--- Data supplied ---

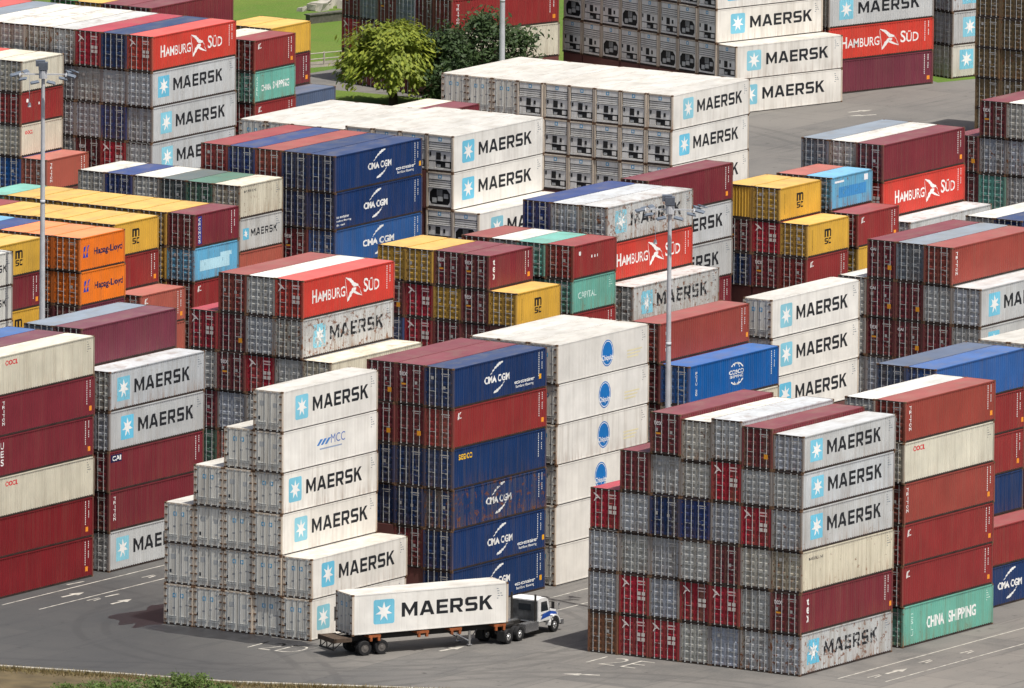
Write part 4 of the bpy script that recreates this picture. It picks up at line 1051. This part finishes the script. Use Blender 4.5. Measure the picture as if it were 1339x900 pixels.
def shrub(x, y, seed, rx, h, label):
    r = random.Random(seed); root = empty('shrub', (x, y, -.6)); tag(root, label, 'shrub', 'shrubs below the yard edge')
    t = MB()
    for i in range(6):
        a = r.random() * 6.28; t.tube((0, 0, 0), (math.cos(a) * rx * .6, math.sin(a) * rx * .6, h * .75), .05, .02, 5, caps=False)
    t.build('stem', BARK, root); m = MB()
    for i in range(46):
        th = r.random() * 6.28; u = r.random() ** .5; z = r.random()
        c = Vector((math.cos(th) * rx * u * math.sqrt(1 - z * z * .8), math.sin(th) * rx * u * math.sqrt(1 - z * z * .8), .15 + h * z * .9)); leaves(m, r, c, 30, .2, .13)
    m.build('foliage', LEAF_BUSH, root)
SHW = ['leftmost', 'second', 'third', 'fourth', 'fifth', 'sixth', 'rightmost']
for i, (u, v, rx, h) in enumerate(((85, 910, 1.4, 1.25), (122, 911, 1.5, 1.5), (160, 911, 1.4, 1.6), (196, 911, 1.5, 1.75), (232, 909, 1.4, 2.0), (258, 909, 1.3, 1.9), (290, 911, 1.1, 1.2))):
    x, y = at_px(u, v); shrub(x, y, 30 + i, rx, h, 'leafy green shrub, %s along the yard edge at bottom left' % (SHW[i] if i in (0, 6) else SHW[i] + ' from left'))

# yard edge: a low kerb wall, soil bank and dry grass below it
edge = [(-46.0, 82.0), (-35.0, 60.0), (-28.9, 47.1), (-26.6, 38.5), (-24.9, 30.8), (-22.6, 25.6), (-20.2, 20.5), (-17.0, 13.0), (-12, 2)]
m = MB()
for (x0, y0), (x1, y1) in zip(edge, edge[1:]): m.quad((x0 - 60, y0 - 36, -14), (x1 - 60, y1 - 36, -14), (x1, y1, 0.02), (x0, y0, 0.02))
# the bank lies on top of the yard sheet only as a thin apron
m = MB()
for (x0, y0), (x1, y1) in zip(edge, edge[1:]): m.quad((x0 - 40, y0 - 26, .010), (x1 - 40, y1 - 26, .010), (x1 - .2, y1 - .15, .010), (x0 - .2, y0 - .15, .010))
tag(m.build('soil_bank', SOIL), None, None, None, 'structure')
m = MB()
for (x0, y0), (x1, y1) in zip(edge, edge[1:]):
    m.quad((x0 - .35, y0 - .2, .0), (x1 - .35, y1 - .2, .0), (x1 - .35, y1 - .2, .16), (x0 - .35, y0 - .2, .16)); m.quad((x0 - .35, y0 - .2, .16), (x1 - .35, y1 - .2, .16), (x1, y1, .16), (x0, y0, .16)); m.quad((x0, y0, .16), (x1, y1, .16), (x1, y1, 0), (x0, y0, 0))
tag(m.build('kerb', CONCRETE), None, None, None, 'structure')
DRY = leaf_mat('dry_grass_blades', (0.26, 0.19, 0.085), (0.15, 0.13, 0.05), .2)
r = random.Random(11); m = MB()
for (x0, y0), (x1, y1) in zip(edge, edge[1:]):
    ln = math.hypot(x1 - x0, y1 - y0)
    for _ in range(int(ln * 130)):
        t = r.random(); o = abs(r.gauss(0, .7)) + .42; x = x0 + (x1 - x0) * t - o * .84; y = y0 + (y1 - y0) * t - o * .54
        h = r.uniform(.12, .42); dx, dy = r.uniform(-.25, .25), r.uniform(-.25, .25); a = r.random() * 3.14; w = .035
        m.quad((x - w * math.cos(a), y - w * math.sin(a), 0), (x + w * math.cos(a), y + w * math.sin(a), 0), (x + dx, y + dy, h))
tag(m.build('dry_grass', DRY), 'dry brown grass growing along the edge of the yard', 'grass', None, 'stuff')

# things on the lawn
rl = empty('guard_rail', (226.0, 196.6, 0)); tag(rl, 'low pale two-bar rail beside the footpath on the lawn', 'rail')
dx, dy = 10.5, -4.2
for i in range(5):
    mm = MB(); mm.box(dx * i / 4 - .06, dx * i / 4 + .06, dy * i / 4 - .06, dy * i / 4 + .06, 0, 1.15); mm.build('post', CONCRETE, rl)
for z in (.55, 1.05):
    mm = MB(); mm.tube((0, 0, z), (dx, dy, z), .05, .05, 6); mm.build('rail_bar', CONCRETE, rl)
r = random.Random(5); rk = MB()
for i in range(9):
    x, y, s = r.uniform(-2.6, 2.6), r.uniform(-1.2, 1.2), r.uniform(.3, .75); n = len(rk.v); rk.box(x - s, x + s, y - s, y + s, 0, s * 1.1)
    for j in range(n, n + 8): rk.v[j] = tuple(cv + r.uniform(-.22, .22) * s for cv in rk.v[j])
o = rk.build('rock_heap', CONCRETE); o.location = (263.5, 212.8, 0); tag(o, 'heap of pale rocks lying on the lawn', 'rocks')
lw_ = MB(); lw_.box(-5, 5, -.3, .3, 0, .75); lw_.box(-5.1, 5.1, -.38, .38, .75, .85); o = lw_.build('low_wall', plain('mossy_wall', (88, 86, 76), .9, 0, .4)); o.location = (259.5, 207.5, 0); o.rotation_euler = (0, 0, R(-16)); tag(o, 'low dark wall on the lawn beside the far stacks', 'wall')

---
--- Data supplied ---

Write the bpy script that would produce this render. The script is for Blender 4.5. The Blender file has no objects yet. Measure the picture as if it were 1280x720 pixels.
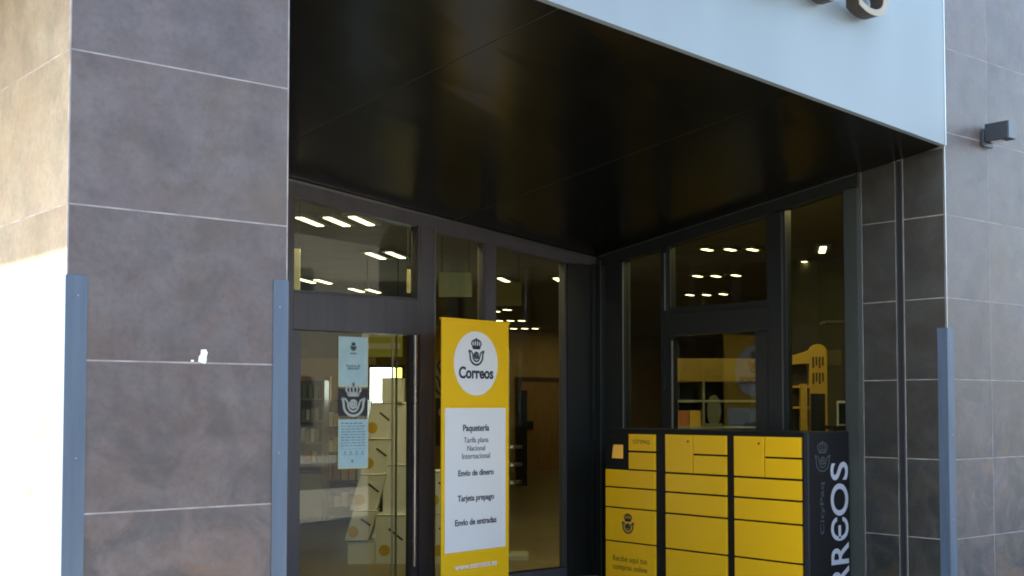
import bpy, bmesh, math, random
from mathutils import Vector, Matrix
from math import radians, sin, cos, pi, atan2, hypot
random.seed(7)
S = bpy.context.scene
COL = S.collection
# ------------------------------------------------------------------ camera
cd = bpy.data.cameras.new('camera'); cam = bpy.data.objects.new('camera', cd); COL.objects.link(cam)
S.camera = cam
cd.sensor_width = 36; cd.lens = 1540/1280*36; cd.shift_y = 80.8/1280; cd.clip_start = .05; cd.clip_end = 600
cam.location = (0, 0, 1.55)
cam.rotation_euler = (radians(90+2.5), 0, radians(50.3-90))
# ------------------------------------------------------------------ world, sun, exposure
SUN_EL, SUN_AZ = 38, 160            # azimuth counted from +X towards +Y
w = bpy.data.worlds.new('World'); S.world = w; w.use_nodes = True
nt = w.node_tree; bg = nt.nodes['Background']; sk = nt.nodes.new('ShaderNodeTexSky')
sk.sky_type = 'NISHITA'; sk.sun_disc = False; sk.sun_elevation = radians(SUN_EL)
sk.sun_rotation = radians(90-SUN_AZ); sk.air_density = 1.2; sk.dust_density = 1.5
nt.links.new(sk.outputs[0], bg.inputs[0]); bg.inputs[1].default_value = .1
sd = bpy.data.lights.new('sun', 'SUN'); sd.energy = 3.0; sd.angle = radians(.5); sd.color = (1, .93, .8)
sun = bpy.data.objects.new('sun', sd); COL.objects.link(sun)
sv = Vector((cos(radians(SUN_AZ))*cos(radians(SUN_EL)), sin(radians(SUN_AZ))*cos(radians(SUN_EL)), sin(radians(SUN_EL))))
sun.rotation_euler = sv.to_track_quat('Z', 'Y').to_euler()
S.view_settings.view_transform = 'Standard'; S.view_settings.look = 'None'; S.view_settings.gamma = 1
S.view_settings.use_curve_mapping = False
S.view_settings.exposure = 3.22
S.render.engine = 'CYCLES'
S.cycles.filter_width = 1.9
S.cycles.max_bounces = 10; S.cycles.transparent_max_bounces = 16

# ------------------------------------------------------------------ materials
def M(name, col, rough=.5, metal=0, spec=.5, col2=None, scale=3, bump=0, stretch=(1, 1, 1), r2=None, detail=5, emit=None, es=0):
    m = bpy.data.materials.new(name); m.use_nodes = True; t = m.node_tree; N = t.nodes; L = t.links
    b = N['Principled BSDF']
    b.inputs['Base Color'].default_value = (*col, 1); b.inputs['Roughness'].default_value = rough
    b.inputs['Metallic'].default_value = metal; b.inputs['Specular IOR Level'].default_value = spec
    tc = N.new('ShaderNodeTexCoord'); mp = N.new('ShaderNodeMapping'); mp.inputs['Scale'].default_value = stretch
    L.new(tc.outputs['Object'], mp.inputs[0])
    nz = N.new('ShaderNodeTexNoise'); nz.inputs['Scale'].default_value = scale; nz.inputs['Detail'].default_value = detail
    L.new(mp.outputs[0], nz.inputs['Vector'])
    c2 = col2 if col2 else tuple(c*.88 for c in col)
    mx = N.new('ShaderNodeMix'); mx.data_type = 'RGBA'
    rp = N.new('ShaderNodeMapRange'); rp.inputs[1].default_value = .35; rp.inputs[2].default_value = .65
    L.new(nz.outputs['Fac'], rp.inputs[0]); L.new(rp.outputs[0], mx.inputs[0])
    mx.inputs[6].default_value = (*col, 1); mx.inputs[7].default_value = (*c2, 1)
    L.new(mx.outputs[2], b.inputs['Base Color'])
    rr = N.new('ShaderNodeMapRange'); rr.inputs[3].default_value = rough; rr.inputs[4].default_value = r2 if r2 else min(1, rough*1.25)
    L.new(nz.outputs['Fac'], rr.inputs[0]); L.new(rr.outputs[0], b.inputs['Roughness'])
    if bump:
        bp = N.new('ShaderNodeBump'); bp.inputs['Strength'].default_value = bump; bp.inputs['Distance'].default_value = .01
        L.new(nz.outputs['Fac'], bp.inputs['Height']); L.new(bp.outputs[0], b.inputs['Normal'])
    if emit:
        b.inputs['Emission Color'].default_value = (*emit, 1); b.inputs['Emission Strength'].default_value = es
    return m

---

Task statement: Reproduce, exactly as written, the stretch of lines whose first line is the one with "Write part 4" and whose last line is the one with "x, y = at_px(u, v);".

Response to the task:
Write part 4 of the bpy script that recreates this picture. It picks up at line 1051. This part finishes the script. Use Blender 4.5. Measure the picture as if it were 1339x900 pixels.
def shrub(x, y, seed, rx, h, label):
    r = random.Random(seed); root = empty('shrub', (x, y, -.6)); tag(root, label, 'shrub', 'shrubs below the yard edge')
    t = MB()
    for i in range(6):
        a = r.random() * 6.28; t.tube((0, 0, 0), (math.cos(a) * rx * .6, math.sin(a) * rx * .6, h * .75), .05, .02, 5, caps=False)
    t.build('stem', BARK, root); m = MB()
    for i in range(46):
        th = r.random() * 6.28; u = r.random() ** .5; z = r.random()
        c = Vector((math.cos(th) * rx * u * math.sqrt(1 - z * z * .8), math.sin(th) * rx * u * math.sqrt(1 - z * z * .8), .15 + h * z * .9)); leaves(m, r, c, 30, .2, .13)
    m.build('foliage', LEAF_BUSH, root)
SHW = ['leftmost', 'second', 'third', 'fourth', 'fifth', 'sixth', 'rightmost']
for i, (u, v, rx, h) in enumerate(((85, 910, 1.4, 1.25), (122, 911, 1.5, 1.5), (160, 911, 1.4, 1.6), (196, 911, 1.5, 1.75), (232, 909, 1.4, 2.0), (258, 909, 1.3, 1.9), (290, 911, 1.1, 1.2))):
    x, y = at_px(u, v); shrub(x, y, 30 + i, rx, h, 'leafy green shrub, %s along the yard edge at bottom left' % (SHW[i] if i in (0, 6) else SHW[i] + ' from left'))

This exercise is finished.